What is expected.
Present every line in which the string "plain" appears.

═════ Provided data ═════

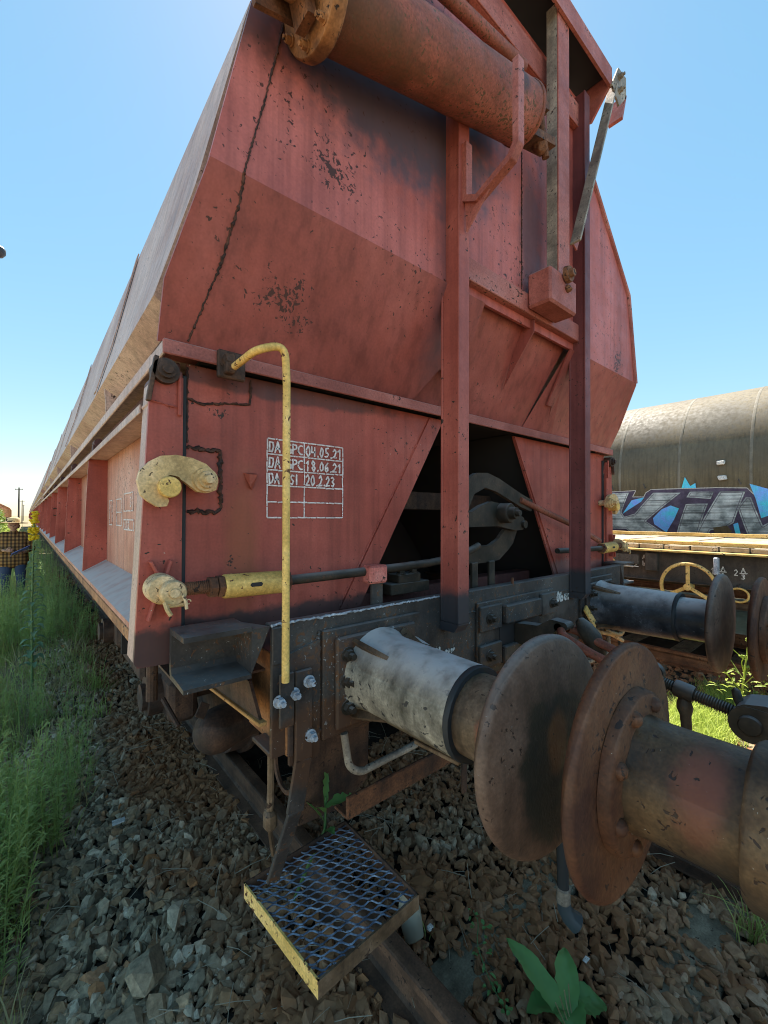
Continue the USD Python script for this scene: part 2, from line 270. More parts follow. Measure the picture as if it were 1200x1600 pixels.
steel('disc_face', (0.065, 0.038, 0.026), (0.111, 0.062, 0.042), (0.163, 0.098, 0.069), 6.0, .15, pit=.12, fleck=.12, fleck_col=(.22, .2, .18), rough=(.4, .65), bump=.45, dust=.25, fine=.2,
      stains=[((-.855, -.68, 1.02), (.155, .3, .165), (.022, .021, .015), .93, .14), ((-.865, -.68, 1.06), (.04, .3, .075), (.15, .062, .026), .85, .3), ((-.78, -.68, .97), (.07, .3, .10), (.10, .10, .05), .6, .4), ((.9, -.66, 1.05), (.12, .3, .15), (.03, .028, .024), .8)])
steel('disc_back', (0.057, 0.020, 0.011), (0.110, 0.042, 0.019), (0.150, 0.066, 0.033), 5.0, .15, pit=.2, fleck=.06, rough=(.5, .75), bump=.45, dust=.0, fine=.25)
steel('yellow', (0.541, 0.319, 0.080), (0.721, 0.447, 0.129), (0.850, 0.564, 0.220), 6.0, .12, pit=.30, pit_col=(.12, .05, .02), pit_scale=65.0, rough=(.45, .7), bump=.2)
steel('yellow_old', (0.405, 0.253, 0.104), (0.572, 0.370, 0.167), (0.668, 0.457, 0.261), 9.0, .15, pit=.20, pit_col=(.10, .06, .03), pit_scale=70.0, rough=(.5, .7), bump=.12)
steel('pale_mark', (.55, .45, .42), (.66, .57, .54), (.74, .68, .66), 20.0, .1, pit=.3, pit_col=RED1, pit_scale=120.0, rough=(.7, .9), bump=.02)
steel('side_mark', (.50, .42, .40), (.58, .50, .47), (.62, .55, .52), 20.0, .1, pit=.4, pit_col=(.29, .13, .11), pit_scale=60.0, rough=(.7, .9), bump=.02)
steel('red_mark', (.38, .09, .07), (.50, .14, .11), (.58, .20, .16), 14.0, .1, pit=.25, rough=(.5, .7))
steel('strand_blue', (0.059, 0.071, 0.100), (0.141, 0.171, 0.236), (0.306, 0.353, 0.436), 30.0, .1, 'x', pit=.25, pit_col=(.07, .035, .018), rough=(.35, .6), bump=.2)
steel('bright_steel', (.22, .23, .26), (.34, .36, .40), (.46, .48, .52), 25.0, .1, pit=.2, rough=(.35, .6), bump=.2)
steel('grey_lever', (0.134, 0.108, 0.086), (0.238, 0.195, 0.155), (0.356, 0.297, 0.230), 8.0, .2, pit=.22, rough=(.5, .75), bump=.2)
steel('rail_steel', (0.054, 0.029, 0.018), (0.100, 0.051, 0.030), (0.155, 0.079, 0.046), 6.0, .3, 'y', pit=.15, rough=(.5, .75), bump=.2, dust=0.0)
steel('rail_rust', (.13, .055, .025), (.21, .09, .04), (.28, .13, .06), 6.0, .3, 'y', pit=.15, rough=(.6, .85), bump=.2)
steel('sleeper', (0.127, 0.105, 0.070), (0.211, 0.179, 0.120), (0.282, 0.243, 0.165), 8.0, .2, 'x', pit=.2, rough=(.8, .95), bump=.5)
steel('tank_skin', (0.078, 0.059, 0.032), (0.115, 0.088, 0.048), (0.151, 0.119, 0.067), .8, .35, pit=.25, pit_col=(.10, .085, .055), pit_scale=24.0, rough=(.55, .8), bump=.1, fine=.3, stains=[((8.2, .95, 3.42), (1.2, .55, .36), (.05, .043, .03), .75, .5, 1.8), ((8.2, 2.1, 3.45), (1.2, .5, .32), (.055, .047, .033), .7, .5, 1.8), ((8.2, -.4, 3.42), (1.2, .6, .36), (.05, .043, .03), .75, .5, 1.8), ((7.7, 1, 2.75), (1, 4, .3), (.07, .06, .042), .5, .6, 1.6)])
steel('tank_seam', (.11, .095, .068), (.15, .13, .095), (.185, .16, .118), 3, .2, rough=(.6, .8))
steel('spray_purple', (0.050, 0.039, 0.067), (0.073, 0.056, 0.095), (0.095, 0.078, 0.123), 6, .1, rough=(.6, .8), bump=.03)
steel('spray_blue', (.22, .36, .92), (.14, .48, .88), (.07, .62, .74), 2.6, .1, rough=(.5, .7), bump=.03)
steel('spray_grey', (0.168, 0.198, 0.204), (0.360, 0.408, 0.414), (0.528, 0.576, 0.582), 5.0, .65, 'y', rough=(.55, .75), bump=.03)
steel('flat_sill', (.035, .028, .022), (.065, .052, .040), (.10, .082, .064), 3.0, .3, pit=.2, fleck=.1, rough=(.55, .8), bump=.2)
steel('flat_yellow', (0.483, 0.285, 0.072), (0.632, 0.399, 0.120), (0.713, 0.475, 0.168), 5, .2, 'y', pit=.2, rough=(.5, .75))
steel('flat_board', (.22, .17, .11), (.34, .27, .18), (.42, .35, .25), 5, .3, 'y', pit=.2, rough=(.7, .9), bump=.3)
steel('stencil_white', (.45, .43, .40), (.6, .58, .54), (.68, .66, .62), 30, .1, pit=.35, pit_col=(.05, .04, .035), pit_scale=90, rough=(.7, .9))
steel('far_orange', (.28, .13, .05), (.38, .19, .08), (.46, .25, .11), .6, .3, rough=(.6, .8))
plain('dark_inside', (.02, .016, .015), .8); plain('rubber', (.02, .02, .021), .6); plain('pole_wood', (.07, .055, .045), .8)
plain('hose_blue', (.035, .045, .05), .5); plain('lamp_dark', (.03, .03, .035), .5)
def stone_mat(name, ramp, rustcol):
    n = {'geo': ('geometry', {}), 'oi': ('object_info', {}), 'rp': ('rgb_ramp', {'ramp': ramp}), 'nz': ('noise_texture', {'scale': 45.0, 'detail': 4.0, 'roughness': .65}), 'nr': ('rgb_ramp', {'ramp': [(.3, (.62,) * 3), (.7, (1.4,) * 3)]}),
         'mm': ('mix', {'mix_type': 'multiply', 'fac': 1.0}), 'nb': ('noise_texture', {'scale': 1.6, 'detail': 3.0}), 'sx': ('separate_xyz', {}),
         'xr': ('map_range', {'range_type': 'smoothstep', 'from_min': -1.6, 'from_max': -1.1, 'to_min': -.12, 'to_max': .24, 'clamp': True}), 'ad': ('math', {'math_type': 'add'}),
         'rr': ('map_range', {'range_type': 'smoothstep', 'from_min': .45, 'from_max': .80, 'to_max': .85, 'clamp': True}), 'rx': ('mix', {'color2': rustcol}),
         'b': ('bump', {'strength': .5, 'distance': .006}), 'p': ('principled_bsdf', {'roughness': .85, 'specular_ior_level': .25})}
    l = [('oi.random', 'rp.fac'), ('geo.position', 'nz.vector'), ('nz.fac', 'nr.fac'), ('rp.color', 'mm.color1'), ('nr.color', 'mm.color2'), ('geo.position', 'nb.vector'), ('geo.position', 'sx.vector'), ('sx.x', 'xr.value'), ('xr.result', 'ad.value1'), ('nb.fac', 'ad.value2'),
         ('ad.value', 'rr.value'), ('rr.result', 'rx.fac'), ('mm.color', 'rx.color1'), ('rx.color', 'p.base_color'), ('nz.fac', 'b.height'), ('b.normal', 'p.normal')]
    MAT[name] = usdkit.material(stage, f'/World/Looks/{name}', n, l, surface='p.BSDF')
stone_mat('stone', [(0, (.08, .062, .040)), (.2, (.20, .155, .100)), (.42, (.35, .275, .180)), (.62, (.33, .20, .105)), (.83, (.46, .37, .255)), (.94, (.66, .54, .39)), (1, (.36, .15, .055))], (.27, .112, .045))
def ground_mat(name, c0, c1, c2, scale):
    n = {'geo': ('geometry', {}), 'a': ('noise_texture', {'scale': scale, 'detail': 6.0, 'roughness': .7}), 'r': ('rgb_ramp', {'ramp': [(.3, c0), (.5, c1), (.7, c2)]}), 'f': ('noise_texture', {'scale': 70.0, 'detail': 4.0}), 'b': ('bump', {'strength': .7, 'distance': .02}), 'p': ('principled_bsdf', {'roughness': .95, 'specular_ior_level': .15})}
    MAT[name] = usdkit.material(stage, f'/World/Looks/{name}', n, [('geo.position', 'a.vector'), ('geo.position', 'f.vector'), ('a.fac', 'r.fac'), ('r.color', 'p.base_color'), ('f.fac', 'b.height'), ('b.normal', 'p.normal')], surface='p.BSDF')
ground_mat('soil', (.13, .11, .06), (.21, .17, .10), (.29, .24, .155), 1.2)
ground_mat('bed', (.022, .018, .014), (.04, .033, .026), (.07, .055, .042), 9.0)
leafy('grass_feather', (.27, .40, .13), (.48, .60, .23), .5)
leafy('grass_blade', (.24, .32, .08), (.42, .48, .15), .35)
leafy('grass_dry', (.30, .25, .11), (.48, .41, .21), .25)
leafy('grass_sun', (.30, .40, .06), (.50, .58, .14), .5)
leafy('weed_leaf', (.10, .24, .07), (.18, .36, .11), .3, .4, 20.0)
leafy('weed_pale', (.10, .22, .08), (.16, .30, .12), .3, .45, 20.0)
leafy('mullein_leaf', (.12, .22, .12), (.2, .32, .19), .25, .6)
leafy('petal', (.80, .62, .02), (.90, .76, .05), .35)
leafy('bush_leaf', (.10, .16, .025), (.20, .27, .05), .4, .5, 3.0)
plain('twig', (.36, .30, .22), .9); plain('stem_green', (.10, .17, .06), .6)

# ------------------------------------------------------------------ ground, ballast bed, tracks
def gz(x, y):
    """height of the ground"""
    x, y = np.asarray(x, float), np.asarray(y, float)
    d = np.minimum(np.abs(x), np.abs(x - 4.85)); d = np.minimum(d, np.abs(x - 9.4))
    t = np.clip((d - 1.30) / .65, 0, 1); t = t * t * (3 - 2 * t)
    bump = (meshkit.fbm(np.stack([x * 1.1, y * 1.1, 0 * x], -1), 3, 3) - .5) * .09
    return -.185 - .055 * t + bump * (.35 + .65 * t) * np.clip(60 / (1 + np.abs(y)), 0, 1)
def sheet(xs, ys, dz=0.0):
    X, Y = np.meshgrid(xs, ys, indexing='ij'); Z = gz(X, Y) + dz; n, m = X.shape
    V = np.stack([X, Y, Z], -1).reshape(-1, 3); i = np.arange(n * m).reshape(n, m)
    a, b, c, d = i[:-1, :-1].ravel(), i[1:, :-1].ravel(), i[1:, 1:].ravel(), i[:-1, 1:].ravel()
    return trimesh.Trimesh(V, np.vstack([np.stack([a, b, c], 1), np.stack([a, c, d], 1)]), process=False)
far = [60, 90, 140, 220, 400, 800, 1500, 3000, 6000]
gx = np.concatenate([-np.array(far[::-1]), np.linspace(-40, -6, 18), np.arange(-5, 12.01, .12), np.linspace(14, 45, 14), far])
gy = np.concatenate([-np.array(far[::-1]), np.linspace(-40, -8, 12), np.arange(-6, 14, .12), np.arange(14, 60, 1.5), far])
gp = part('/World', 'ground', sheet(np.unique(gx), np.unique(gy), -.035), 'soil', True); tag(stage.GetPrimAtPath(gp), kind='structure')

bed = thing('ballast_bed', kind='structure')
part(bed, 'bed_surface', sheet(np.arange(-1.62, 1.90, .06), np.arange(-3.0, 14, .08), -.012), 'bed', True)
part(bed, 'bed_surface', sheet(np.arange(3.1, 6.7, .1), np.arange(-6, 14, .2), .004), 'bed', True)

def rail_mesh(x, y0, y1):
    P = [(-.075, -.172), (.075, -.172), (.075, -.160), (.02, -.148), (.010, -.135), (.009, -.050), (.016, -.040), (.0355, -.034), (.036, -.006), (.029, -.001), (.015, .001), (-.015, .001), (-.029, -.001), (-.036, -.006), (-.0355, -.034), (-.016, -.040), (-.009, -.050), (-.010, -.135), (-.02, -.148), (-.075, -.160)]
    m = prism(P, 'y', y0, y1); m.apply_translation((x, 0, 0)); return m
track = thing('railway_track', kind='structure')
for x in (-.7525, .7525): part(track, 'rail', rail_mesh(x, -6, 90), 'rail_steel')
for k in range(-5, 16): part(track, 'sleeper', bx(-1.27, 1.27, -.10 + .56 * k - .10, -.10 + .56 * k + .10, -.36, -.172 if k in (0, -1) else -.222, .012), 'sleeper')
track2 = thing('neighbouring_track', kind='structure')
for x in (4.10, 5.60): part(track2, 'rail', rail_mesh(x, -10, 90), 'rail_rust')
for k in range(-8, 16): part(track2, 'sleeper', bx(3.55, 6.15, .62 * k - .12, .62 * k + .12, -.36, -.172, .012), 'sleeper')
track3 = thing('far_track', kind='structure')
for x in (8.65, 10.15): part(track3, 'rail', rail_mesh(x, -12, 90), 'rail_rust')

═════

Solution.
plain('dark_inside', (.02, .016, .015), .8); plain('rubber', (.02, .02, .021), .6); plain('pole_wood', (.07, .055, .045), .8)
plain('hose_blue', (.035, .045, .05), .5); plain('lamp_dark', (.03, .03, .035), .5)
plain('twig', (.36, .30, .22), .9); plain('stem_green', (.10, .17, .06), .6)